INSTRUCTIONS TO FOLLOW:
Scan the lines below for the word "Blender". Copy each line you find it in.

LISTED RECORDS:
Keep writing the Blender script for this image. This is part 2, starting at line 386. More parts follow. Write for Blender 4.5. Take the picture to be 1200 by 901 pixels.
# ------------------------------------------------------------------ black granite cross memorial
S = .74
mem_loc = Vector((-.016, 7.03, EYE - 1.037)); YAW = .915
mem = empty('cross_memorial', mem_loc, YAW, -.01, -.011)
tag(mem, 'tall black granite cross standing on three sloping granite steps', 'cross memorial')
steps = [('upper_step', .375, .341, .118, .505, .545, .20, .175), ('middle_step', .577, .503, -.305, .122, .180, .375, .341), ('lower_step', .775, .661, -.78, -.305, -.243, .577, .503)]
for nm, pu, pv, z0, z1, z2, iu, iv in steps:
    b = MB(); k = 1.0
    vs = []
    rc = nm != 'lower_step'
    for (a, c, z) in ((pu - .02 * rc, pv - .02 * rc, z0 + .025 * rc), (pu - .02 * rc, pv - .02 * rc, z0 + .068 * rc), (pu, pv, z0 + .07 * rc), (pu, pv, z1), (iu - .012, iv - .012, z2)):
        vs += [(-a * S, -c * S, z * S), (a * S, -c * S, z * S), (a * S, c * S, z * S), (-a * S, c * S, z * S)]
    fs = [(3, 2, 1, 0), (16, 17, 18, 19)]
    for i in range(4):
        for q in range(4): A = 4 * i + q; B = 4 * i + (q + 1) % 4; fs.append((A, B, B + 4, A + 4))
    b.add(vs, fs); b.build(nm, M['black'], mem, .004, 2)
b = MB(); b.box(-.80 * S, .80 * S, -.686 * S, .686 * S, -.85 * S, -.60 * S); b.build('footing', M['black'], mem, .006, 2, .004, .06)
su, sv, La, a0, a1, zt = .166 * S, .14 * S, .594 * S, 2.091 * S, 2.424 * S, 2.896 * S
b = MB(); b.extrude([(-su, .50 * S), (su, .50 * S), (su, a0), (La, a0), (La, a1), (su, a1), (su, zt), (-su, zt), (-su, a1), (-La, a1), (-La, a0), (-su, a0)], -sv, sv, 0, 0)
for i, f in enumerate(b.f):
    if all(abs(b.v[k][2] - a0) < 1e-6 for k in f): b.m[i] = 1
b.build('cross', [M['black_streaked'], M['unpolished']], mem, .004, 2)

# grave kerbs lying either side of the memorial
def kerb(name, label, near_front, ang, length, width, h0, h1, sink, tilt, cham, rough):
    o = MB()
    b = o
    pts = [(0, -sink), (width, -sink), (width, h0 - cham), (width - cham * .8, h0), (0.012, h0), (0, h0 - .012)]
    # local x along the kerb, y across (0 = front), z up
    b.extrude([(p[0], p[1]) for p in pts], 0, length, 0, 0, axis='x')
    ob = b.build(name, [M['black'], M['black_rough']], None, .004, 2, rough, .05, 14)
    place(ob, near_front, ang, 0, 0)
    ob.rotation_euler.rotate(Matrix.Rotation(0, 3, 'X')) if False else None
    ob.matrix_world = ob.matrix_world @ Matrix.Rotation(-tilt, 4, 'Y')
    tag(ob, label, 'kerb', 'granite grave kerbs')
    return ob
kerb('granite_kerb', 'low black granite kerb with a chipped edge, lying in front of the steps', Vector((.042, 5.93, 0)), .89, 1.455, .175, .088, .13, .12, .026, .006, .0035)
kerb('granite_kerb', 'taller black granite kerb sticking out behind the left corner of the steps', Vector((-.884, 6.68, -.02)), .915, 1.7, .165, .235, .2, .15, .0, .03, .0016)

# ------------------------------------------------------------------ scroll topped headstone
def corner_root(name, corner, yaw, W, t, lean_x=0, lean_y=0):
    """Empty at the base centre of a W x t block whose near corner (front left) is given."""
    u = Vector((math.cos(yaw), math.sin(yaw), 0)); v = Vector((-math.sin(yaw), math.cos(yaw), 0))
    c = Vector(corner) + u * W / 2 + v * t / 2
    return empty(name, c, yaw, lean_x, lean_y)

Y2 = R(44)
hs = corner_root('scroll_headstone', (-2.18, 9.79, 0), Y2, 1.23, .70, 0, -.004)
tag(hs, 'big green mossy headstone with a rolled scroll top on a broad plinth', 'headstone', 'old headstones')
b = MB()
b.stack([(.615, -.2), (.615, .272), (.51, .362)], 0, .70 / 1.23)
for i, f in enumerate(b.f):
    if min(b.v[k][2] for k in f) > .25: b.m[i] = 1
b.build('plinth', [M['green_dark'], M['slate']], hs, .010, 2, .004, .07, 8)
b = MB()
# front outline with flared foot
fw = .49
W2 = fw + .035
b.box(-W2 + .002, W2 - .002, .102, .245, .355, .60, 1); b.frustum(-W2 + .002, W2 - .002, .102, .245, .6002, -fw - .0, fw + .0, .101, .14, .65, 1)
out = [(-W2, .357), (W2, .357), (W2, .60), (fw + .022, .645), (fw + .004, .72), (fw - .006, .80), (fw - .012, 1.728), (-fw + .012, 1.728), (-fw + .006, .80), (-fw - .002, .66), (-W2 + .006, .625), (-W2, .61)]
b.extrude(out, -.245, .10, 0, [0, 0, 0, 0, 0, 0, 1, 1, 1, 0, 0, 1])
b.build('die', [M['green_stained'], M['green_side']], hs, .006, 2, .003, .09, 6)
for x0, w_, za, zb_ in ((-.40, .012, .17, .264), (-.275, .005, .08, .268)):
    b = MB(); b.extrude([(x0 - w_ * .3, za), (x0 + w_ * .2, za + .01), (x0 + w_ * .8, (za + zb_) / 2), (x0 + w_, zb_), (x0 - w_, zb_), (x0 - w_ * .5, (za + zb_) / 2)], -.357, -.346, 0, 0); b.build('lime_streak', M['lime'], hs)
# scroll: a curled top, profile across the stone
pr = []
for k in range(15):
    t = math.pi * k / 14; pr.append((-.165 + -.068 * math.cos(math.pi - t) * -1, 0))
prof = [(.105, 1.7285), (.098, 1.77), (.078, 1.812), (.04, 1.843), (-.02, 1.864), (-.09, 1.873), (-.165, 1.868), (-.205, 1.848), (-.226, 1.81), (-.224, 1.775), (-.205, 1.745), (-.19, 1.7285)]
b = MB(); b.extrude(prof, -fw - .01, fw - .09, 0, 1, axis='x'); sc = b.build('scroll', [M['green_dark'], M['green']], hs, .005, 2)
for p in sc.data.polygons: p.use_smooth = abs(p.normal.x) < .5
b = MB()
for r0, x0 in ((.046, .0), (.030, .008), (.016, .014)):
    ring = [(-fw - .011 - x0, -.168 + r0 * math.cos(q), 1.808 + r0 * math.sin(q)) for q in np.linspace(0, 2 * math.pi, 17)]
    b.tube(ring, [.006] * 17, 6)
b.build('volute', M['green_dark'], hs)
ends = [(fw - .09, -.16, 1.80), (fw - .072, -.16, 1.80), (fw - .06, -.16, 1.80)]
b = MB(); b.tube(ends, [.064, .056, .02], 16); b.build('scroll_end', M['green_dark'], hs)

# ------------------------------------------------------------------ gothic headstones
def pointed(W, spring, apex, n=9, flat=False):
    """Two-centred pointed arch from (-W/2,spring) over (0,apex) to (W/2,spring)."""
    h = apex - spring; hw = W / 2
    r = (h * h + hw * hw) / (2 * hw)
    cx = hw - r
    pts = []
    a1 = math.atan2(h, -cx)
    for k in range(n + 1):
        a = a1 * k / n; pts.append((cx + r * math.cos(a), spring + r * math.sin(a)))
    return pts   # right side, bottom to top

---

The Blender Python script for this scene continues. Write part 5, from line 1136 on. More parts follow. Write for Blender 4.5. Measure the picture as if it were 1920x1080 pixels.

--

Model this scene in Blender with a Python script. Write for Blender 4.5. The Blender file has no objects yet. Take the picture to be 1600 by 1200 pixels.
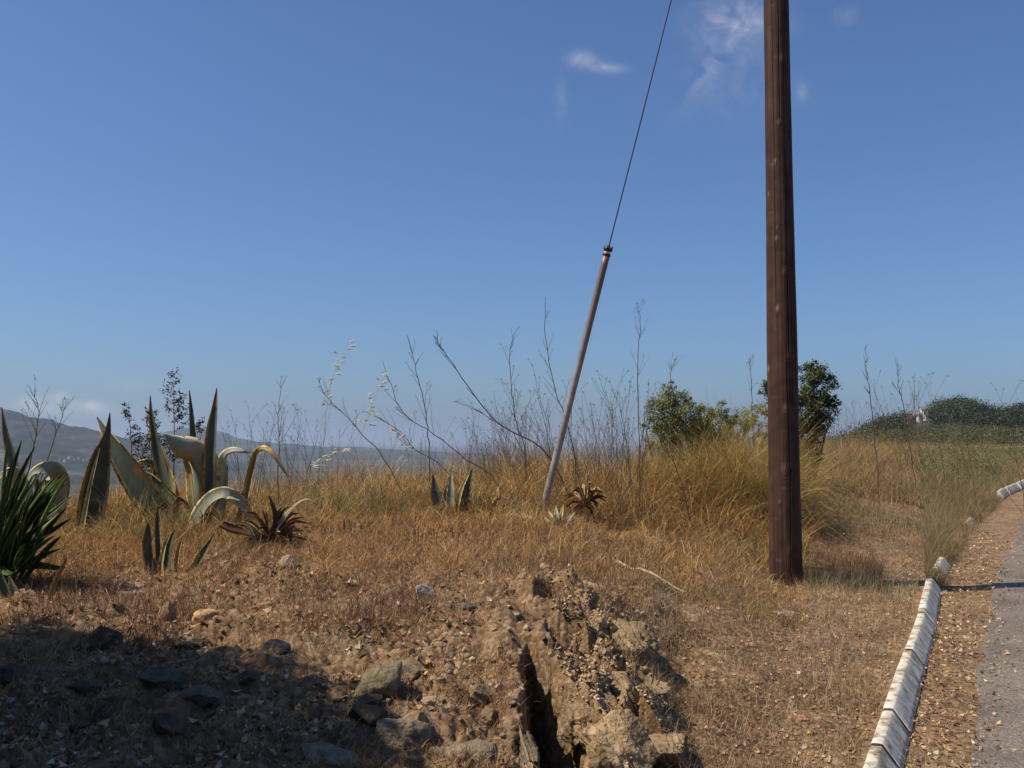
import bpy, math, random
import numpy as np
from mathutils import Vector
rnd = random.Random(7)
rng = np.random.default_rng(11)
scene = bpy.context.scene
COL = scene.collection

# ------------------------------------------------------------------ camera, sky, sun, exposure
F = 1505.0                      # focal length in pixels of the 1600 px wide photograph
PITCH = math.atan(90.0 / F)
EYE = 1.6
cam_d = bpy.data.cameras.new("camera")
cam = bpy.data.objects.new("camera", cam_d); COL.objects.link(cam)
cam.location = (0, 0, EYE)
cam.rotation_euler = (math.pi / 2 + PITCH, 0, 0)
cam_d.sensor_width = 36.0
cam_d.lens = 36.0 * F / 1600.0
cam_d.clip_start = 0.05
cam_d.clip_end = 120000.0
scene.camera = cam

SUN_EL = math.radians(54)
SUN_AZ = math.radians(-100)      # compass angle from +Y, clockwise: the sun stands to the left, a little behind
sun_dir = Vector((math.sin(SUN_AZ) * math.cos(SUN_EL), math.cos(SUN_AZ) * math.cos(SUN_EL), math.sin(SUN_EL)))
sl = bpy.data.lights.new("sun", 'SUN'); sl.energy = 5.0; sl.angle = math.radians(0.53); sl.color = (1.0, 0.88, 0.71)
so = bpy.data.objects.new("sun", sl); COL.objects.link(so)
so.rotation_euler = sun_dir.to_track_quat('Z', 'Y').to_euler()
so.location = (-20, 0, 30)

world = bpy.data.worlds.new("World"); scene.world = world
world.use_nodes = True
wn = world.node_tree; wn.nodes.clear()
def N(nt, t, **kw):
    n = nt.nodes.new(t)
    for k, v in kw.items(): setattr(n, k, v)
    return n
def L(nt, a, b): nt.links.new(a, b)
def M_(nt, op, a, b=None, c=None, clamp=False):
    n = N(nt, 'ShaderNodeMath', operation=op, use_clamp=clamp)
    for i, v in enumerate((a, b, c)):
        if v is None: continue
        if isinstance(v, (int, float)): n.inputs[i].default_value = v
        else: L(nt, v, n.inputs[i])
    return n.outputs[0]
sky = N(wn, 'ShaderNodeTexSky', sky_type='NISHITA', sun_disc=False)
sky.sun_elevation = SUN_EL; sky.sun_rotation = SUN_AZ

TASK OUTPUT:
Keep writing the Blender script for this image. This is part 2, starting at line 386. More parts follow. Write for Blender 4.5. Take the picture to be 1200 by 901 pixels.
The Blender Python script for this scene continues. Write part 5, from line 1136 on. More parts follow. Write for Blender 4.5. Measure the picture as if it were 1920x1080 pixels.
Model this scene in Blender with a Python script. Write for Blender 4.5. The Blender file has no objects yet. Take the picture to be 1600 by 1200 pixels.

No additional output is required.